Tuesday, January 30, 2007

(Reuters) IHT, Published: January 29, 2007
Crackdown on militants sparks violence on Sulawesi

JAKARTA: Renewed trouble in the north-central Indonesian island of Sulawesi, long the site of deadly Christian- Muslim rivalry, underscores how communal tensions may help reinvigorate the country's militant Islamic movement.
The latest violence, on Jan. 22, began with a police raid on Muslim militants suspected of attacks on Christians in the city of Poso, including the 2005 beheadings of three schoolgirls.
Fourteen people were killed in the fighting between the authorities and militants, which followed a smaller operation against the same suspects 11 days earlier.
Analysts and security experts say that these incidents illustrate the larger forces at work as the world's most populous Muslim nation struggles to contain an armed fringe that is demanding the imposition of Islamic rule across Southeast Asia.
Jemaah Islamiyah, also known as JI, is the region's biggest militant movement, and its members have been linked to a series of major bomb blasts in Jakarta and on the resort island of Bali that have killed almost 250 people since 2002.
"Communal fights like Poso attract a wide range of activists to defend fellow Muslims, not just hard-core militants," said one Western security official who follows the issue closely.
"Once blooded, they are more easily recruited into overtly militant groups, like JI," the analyst said.
Around 85 percent of Indonesia's 220 million people are Muslims, but some areas in Indonesia like Poso have roughly equal numbers of Muslims and Christians.
The area has been tense since the execution of three Christian militants in September over their role in violence against Muslims from 1998 to 2001.
More than 2,000 people died in communal fighting in central Sulawesi before a peace accord took effect in late 2001. There has been sporadic violence ever since.
The police said on Monday that a man captured during the January 11 raid had confessed to shooting and killing a Christian priest last year as he shopped for ceramic tiles in a Poso store.
"Abdul Muis confessed that he was the executioner," said the provincial police chief, Badrotin Haiti. He said that Muis's accomplice in the shooting was killed during the raid.
In a report on the clashes, the International Crisis Group said that the first raid, on Poso's Tanah Runtuh District, had drawn armed sympathizers, or mujahedeen, from Java Island and elsewhere to defend local Muslims from the police.
"The presence of outside mujahedeen, including from Java, complicates the Indonesia government's task enormously," the ICG report said.
The police say that among those arrested were fighters trained in Afghanistan and the southern Philippines. The authorities also report seizing bombs and supplies of ammunition.
Analysts say that the heavy-handed police tactics could dangerously inflame militants' antipathy for the state as "anti-Islamic" and cause unrest, which has been largely localized so far, to spread to other regions.

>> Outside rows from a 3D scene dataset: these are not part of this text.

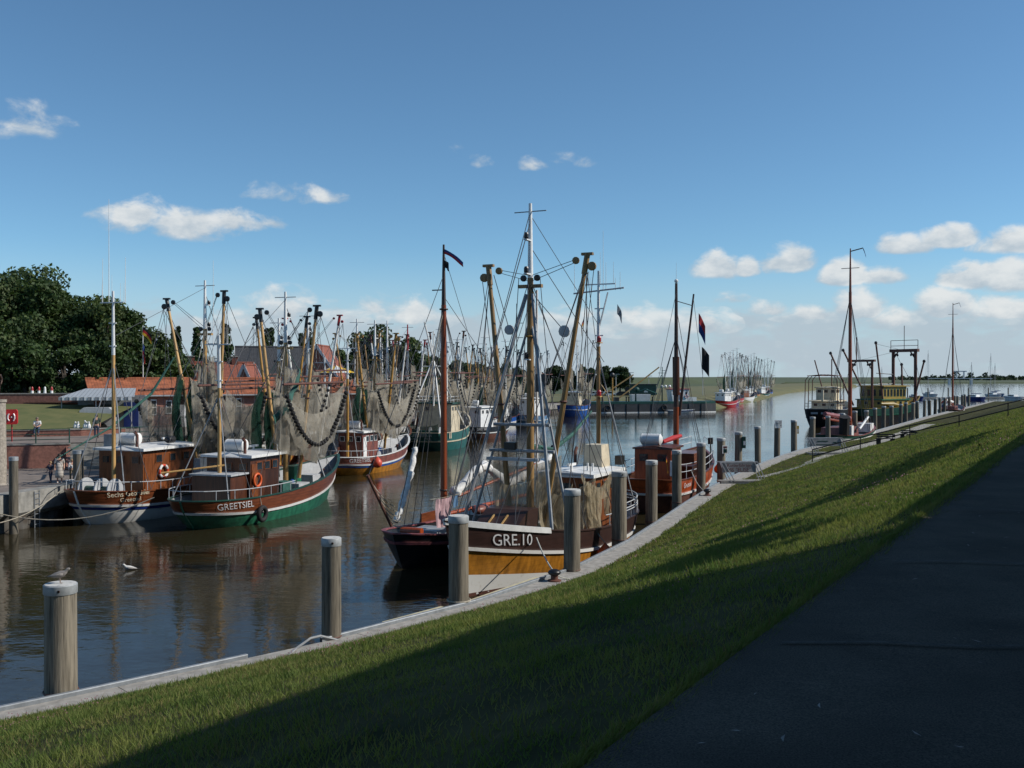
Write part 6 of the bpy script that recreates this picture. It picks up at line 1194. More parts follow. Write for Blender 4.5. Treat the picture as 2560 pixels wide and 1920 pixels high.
# ------------------------------------------------------------ lifebuoy station, statue, flower ornaments
a = px(20, 1090, TZ + .5); o = thing('lifebuoy_station', 'red lifebuoy locker with white ring on a red post', 'lifebuoy station', (a.x, a.y + .5, TZ + .09), R(12))
MB().tube([(0, 0, 0), (0, 0, 1.5)], .055).build('post', REDP, o)
MB().prism([(-.32, 1.2), (.32, 1.2), (.4, 1.3), (.4, 2.1), (.32, 2.25), (-.32, 2.25), (-.4, 2.1), (-.4, 1.3)], -.12, .05, 'Y').build('locker', mat('signal_red_plastic', (.55, .02, .02), .45), o); 
for s in (-1, 1): MB().tube([V(s * .14, -.13, 1.45), V(s * .22, -.14, 1.6), V(s * .22, -.14, 1.8), V(s * .14, -.13, 1.95)], .05, 6).build('white_arc', WHITE, o)
MB().ball((.02, -.13, 1.7), .05, 8).build('white_dot', WHITE, o)
st_ = thing('statue', 'bronze figure on a rough stone column at the picture edge', 'statue', (-29.55, 57.4, LZ))
MB().lathe([(.62, 0), (.5, .1), (.46, 2.5), (.44, 4.7), (.5, 4.75), (.5, 4.9)], (0, 0, 0), 12).build('column', STONE, st_, smooth=True)
J = stand(step=.1); v = [J['pel'], J['chest'], J['neck'], J['head'], J['head'] + V(0, 0, .1)]; rd = [.17, .19, .07, .1, .08]; ed = [(0, 1), (1, 2), (2, 3), (3, 4)]
for s in 'lr':
    b0 = len(v); v += J['arm' + s]; rd += [.09, .07, .06, .04]; ed += [(1, b0), (b0, b0 + 1), (b0 + 1, b0 + 2), (b0 + 2, b0 + 3)]; b0 = len(v); v += J['leg' + s]; rd += [.12, .09, .07, .05]; ed += [(0, b0), (b0, b0 + 1), (b0 + 1, b0 + 2), (b0 + 2, b0 + 3)]
f_ = skin_mesh('bronze_figure', [q + V(0, 0, 4.9) for q in v], ed, rd, BRONZE, st_)
for i, x in enumerate((58, 74, 88, 104)):
    a = pd(x + 6, 983, 85.6); o = thing('garden_lighthouse', f'small red and white lighthouse on the top wall, {NUM[i]} of four towards the awning', 'ornament', (a.x, 84.0 + (a.x + 58) * .159 + .17, 6.81), 0, 'ornaments on the top wall')
    MB().lathe([(.13, 0), (.11, .22)], (0, 0, 0), 10).build('white_drum', WHITE, o, smooth=True); MB().lathe([(.11, .222), (.09, .42), (.10, .43), (.05, .56)], (0, 0, 0), 10).build('red_top', REDP if i != 2 else WHITE, o, smooth=True)
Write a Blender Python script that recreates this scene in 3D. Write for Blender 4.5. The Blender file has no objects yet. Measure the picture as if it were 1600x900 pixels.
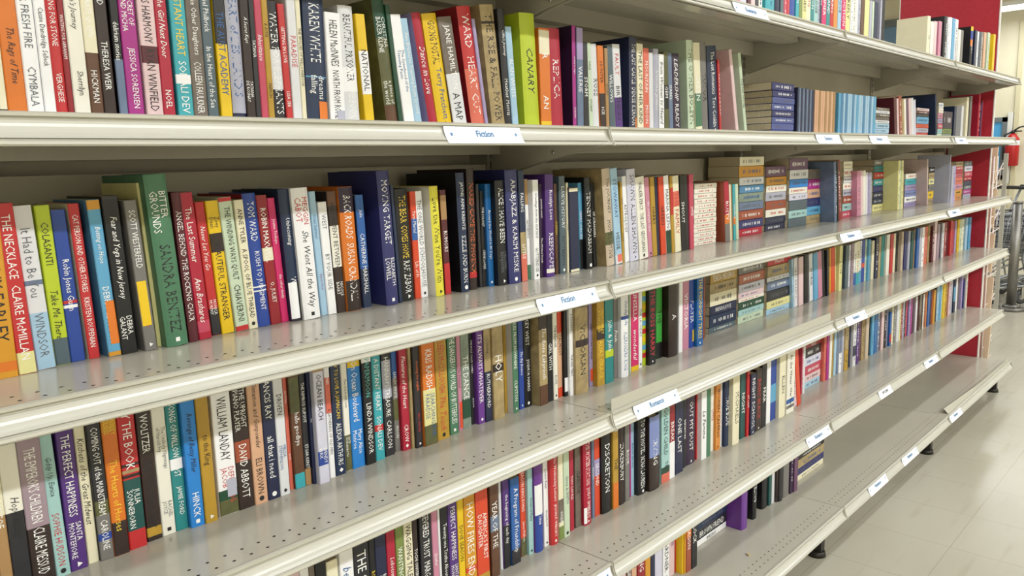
import bpy, bmesh, math, random
from mathutils import Vector, Matrix
C = bpy.context.scene.collection
sc = bpy.context.scene
PI = math.pi
rnd = random.Random(11)

# ---------------------------------------------------------------- camera
F, YAW, PITCH, ROLL = 1230.6, .8157, -.1552, -.0278
CAM = Vector((-1.3064, -.9553, 1.3271))
cd = bpy.data.cameras.new('camera'); cam = bpy.data.objects.new('camera', cd); C.objects.link(cam)
fw = Vector((math.sin(YAW)*math.cos(PITCH), math.cos(YAW)*math.cos(PITCH), math.sin(PITCH)))
rt = fw.cross(Vector((0, 0, 1))).normalized(); up = rt.cross(fw)
c_, s_ = math.cos(ROLL), math.sin(ROLL)
r2 = rt*c_ + up*s_; u2 = up*c_ - rt*s_
m3 = Matrix((r2, u2, -fw)).transposed()
cam.matrix_world = Matrix.Translation(CAM) @ m3.to_4x4()
cd.sensor_fit = 'HORIZONTAL'; cd.sensor_width = 36; cd.lens = F/1600*36
cd.clip_start = .02; cd.clip_end = 100
sc.camera = cam

# ---------------------------------------------------------------- world, exposure
w = bpy.data.worlds.new('world'); sc.world = w; w.use_nodes = True
w.node_tree.nodes['Background'].inputs[0].default_value = (.95, .97, 1, 1)
w.node_tree.nodes['Background'].inputs[1].default_value = .25
sc.view_settings.view_transform = 'Standard'; sc.view_settings.look = 'None'
sc.view_settings.exposure = 0.42; sc.view_settings.gamma = 1
sc.view_settings.use_curve_mapping = False

# ---------------------------------------------------------------- colours and materials
def lin(h):
    h = h.lstrip('#')
    v = [int(h[i:i+2], 16)/255 for i in (0, 2, 4)]
    return tuple(x/12.92 if x <= .04045 else ((x+.055)/1.055)**2.4 for x in v) + (1,)
PAL = dict(amber='d99a2b', azure='2b86d9', beige='cdbba6', black='17171b', blue='2a62ad', blue_grey='7688a8', bright_green='3fa53f',
 brown='6f4a34', charcoal='2e2d33', cobalt='2069ac', coral='e0705c', cream='ece5c8', crimson='b3203c', dark_blue='1f3050', dark_brown='3a2a27',
 dark_green='1d4a35', dark_purple='33203f', dark_red='96202a', dark_teal='1d5350', gold='cfa53c', green='4c7d5f', grey='7b7875', hot_pink='d62a6e',
 indigo='32356e', ivory='efece0', lavender='a99bc8', lavender_grey='b3b4c6', light_blue='a8cce6', lime='bfd02f', magenta='ab2c8b', maroon='5a1f2a',
 mauve='a48f9b', moss='7d8f4a', mustard='bb9432', navy='1f2648', olive='6f7046', orange='e07a28', pale_green='cbdcc2', pale_grey='dfe0e5',
 pale_lavender='d8d7ea', pale_lemon='efe54a', pale_pink='e6c9cc', pale_turquoise='a7d0cf', pale_yellow='e9e3a0', peach='deaf8e', periwinkle='8291c9',
 pink='cf8aa4', pink_grey='bfa9a6', plum='6a4566', purple='54307f', red='c62f33', rose='c64a63', royal_blue='2a49a0', rust='a04e35', sage='98a89a',
 sand='ccb482', sky_blue='62a9d3', slate='54656f', slate_blue='5560a0', steel_blue='4d87b4', tan='b08a5c', tangerine='e0913f', taupe='877a6f',
 teal='2b8a8c', terracotta='b56a52', turquoise='3fabb8', vermilion='dc4b2a', violet='6f3a95', white='f5f5f8', yellow='ecc51c')
MATS = {}
def mat(name, hexc, rough=.5, metal=0., emit=None, spec=.5):
    if name in MATS: return MATS[name]
    m = bpy.data.materials.new(name); m.use_nodes = True
    b = m.node_tree.nodes['Principled BSDF']
    b.inputs['Base Color'].default_value = lin(hexc)
    b.inputs['Roughness'].default_value = rough; b.inputs['Metallic'].default_value = metal
    b.inputs['Specular IOR Level'].default_value = spec
    if emit:
        b.inputs['Emission Color'].default_value = lin(hexc); b.inputs['Emission Strength'].default_value = emit
    MATS[name] = m; return m
def noisy(name, h1, h2, scale, rough=.5, bump=.0, detail=4, rough2=None, metal=0., stretch=(1, 1, 1)):
    if name in MATS: return MATS[name]
    m = mat(name, h1, rough, metal); nt = m.node_tree; b = nt.nodes['Principled BSDF']
    tc = nt.nodes.new('ShaderNodeTexCoord'); mp = nt.nodes.new('ShaderNodeMapping'); mp.inputs['Scale'].default_value = stretch
    n = nt.nodes.new('ShaderNodeTexNoise'); n.inputs['Scale'].default_value = scale; n.inputs['Detail'].default_value = detail
    r = nt.nodes.new('ShaderNodeValToRGB'); r.color_ramp.elements[0].position = .35; r.color_ramp.elements[1].position = .68
    r.color_ramp.elements[0].color = lin(h1); r.color_ramp.elements[1].color = lin(h2)
    nt.links.new(tc.outputs['Object'], mp.inputs[0]); nt.links.new(mp.outputs[0], n.inputs[0]); nt.links.new(n.outputs['Fac'], r.inputs[0])
    nt.links.new(r.outputs[0], b.inputs['Base Color'])
    if bump:
        bp = nt.nodes.new('ShaderNodeBump'); bp.inputs['Strength'].default_value = bump; bp.inputs['Distance'].default_value = .002
        nt.links.new(n.outputs['Fac'], bp.inputs['Height']); nt.links.new(bp.outputs[0], b.inputs['Normal'])
    if rough2 is not None:
        mr = nt.nodes.new('ShaderNodeMapRange'); mr.inputs['To Min'].default_value = rough; mr.inputs['To Max'].default_value = rough2
        nt.links.new(n.outputs['Fac'], mr.inputs['Value']); nt.links.new(mr.outputs[0], b.inputs['Roughness'])
    return m
def cover_mat(cname):
    nm = 'cover_' + cname
    if nm in MATS: return MATS[nm]
    m = mat(nm, PAL[cname], .34, spec=.45)
    nt = m.node_tree; b = nt.nodes['Principled BSDF']
    tc = nt.nodes.new('ShaderNodeTexCoord'); n = nt.nodes.new('ShaderNodeTexNoise'); n.inputs['Scale'].default_value = 45; n.inputs['Detail'].default_value = 3
    mx = nt.nodes.new('ShaderNodeMix'); mx.data_type = 'RGBA'; mx.blend_type = 'MULTIPLY'; mx.inputs[0].default_value = {'sand': .7, 'olive': .7, 'taupe': .7, 'dark_brown': .6, 'charcoal': .5, 'brown': .6, 'gold': .5, 'sage': .6, 'blue_grey': .5, 'white': .08, 'ivory': .1, 'cream': .1, 'pale_grey': .1}.get(cname, .18)
    mx.inputs['A'].default_value = lin(PAL[cname])
    nt.links.new(tc.outputs['Object'], n.inputs[0]); nt.links.new(n.outputs['Fac'], mx.inputs['B']); nt.links.new(mx.outputs['Result'], b.inputs['Base Color'])
    mr = nt.nodes.new('ShaderNodeMapRange'); mr.inputs['To Min'].default_value = .25; mr.inputs['To Max'].default_value = .5
    nt.links.new(n.outputs['Fac'], mr.inputs['Value']); nt.links.new(mr.outputs[0], b.inputs['Roughness'])
    return m
def page_mat():
    if 'paper' in MATS: return MATS['paper']
    m = mat('paper', 'cdbfa0', .85); nt = m.node_tree; b = nt.nodes['Principled BSDF']
    tc = nt.nodes.new('ShaderNodeTexCoord'); wv = nt.nodes.new('ShaderNodeTexWave'); wv.inputs['Scale'].default_value = 260; wv.inputs['Distortion'].default_value = 2
    r = nt.nodes.new('ShaderNodeValToRGB'); r.color_ramp.elements[0].color = lin('a8987a'); r.color_ramp.elements[1].color = lin('d9ccb0')
    nt.links.new(tc.outputs['Object'], wv.inputs[0]); nt.links.new(wv.outputs['Fac'], r.inputs[0]); nt.links.new(r.outputs[0], b.inputs['Base Color'])
    return m
TXT = dict(w='f2f2f0', k='1d1b20', g='63676e', b='2a5b96', y='eccb3a', r='c23a3c', o='e2703a', t='59b3ad', p='8c4a8c')
def txt_mat(k): return mat('ink_' + k, TXT[k], .45)
M_DECK = noisy('beige_enamel', 'b3aea0', 'b8b3a5', 3, .15, 0, 2, .22)
M_RAIL = noisy('cream_rail_enamel', 'b0ad9f', 'b4b1a4', 4, .3, 0, 3, .38)
M_STRIP = mat('white_channel_strip', 'bcbab0', .22)
M_BACK = noisy('beige_back_panel', 'b0a999', 'bbb4a5', 4, .55, 0, 3)
M_HOLE = mat('dark_hole', '1b1712', .9)
M_DARKM = mat('dark_metal', '34312c', .5, .5)
M_STEEL = mat('bright_steel', 'b9b8b4', .28, .9)
M_CHROME = noisy('wire_chrome', '7f8287', 'b4b6ba', 9, .3, 0, 2, .45, metal=.8)
M_CARD = mat('card_white', 'e8ebf2', .35)
M_BLUEINK = mat('card_blue_ink', '3d77a8', .5)
M_BLACK = mat('black_plastic', '1a1a1c', .45)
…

The second police raid, in which a local teenager and two other bystanders were killed, has drawn fire from mainstream Muslim groups and the press.
On Monday, a spokesman for the police said the authorities had released 10 of those arrested in the raid, adding credence to critics' assertions that they had overreached during the crackdown.
The Poso incident comes at a crucial time for Jemaah Islamiyah, which is on the defensive amid signs of an internal split over tactics and a loss of whatever tacit support the group may have enjoyed among mainstream Muslims.
The authorities have also made progress in disrupting the group's networks, interdicting the flow of illicit cash needed for large-scale attacks, and arresting or killing operatives.
A four-year run of major blasts, in what some analysts dubbed the "bombing season" between August and October, was broken in 2006, which passed without such an incident. And American and Australian fears of attacks in Jakarta over the Christmas season have failed to materialize.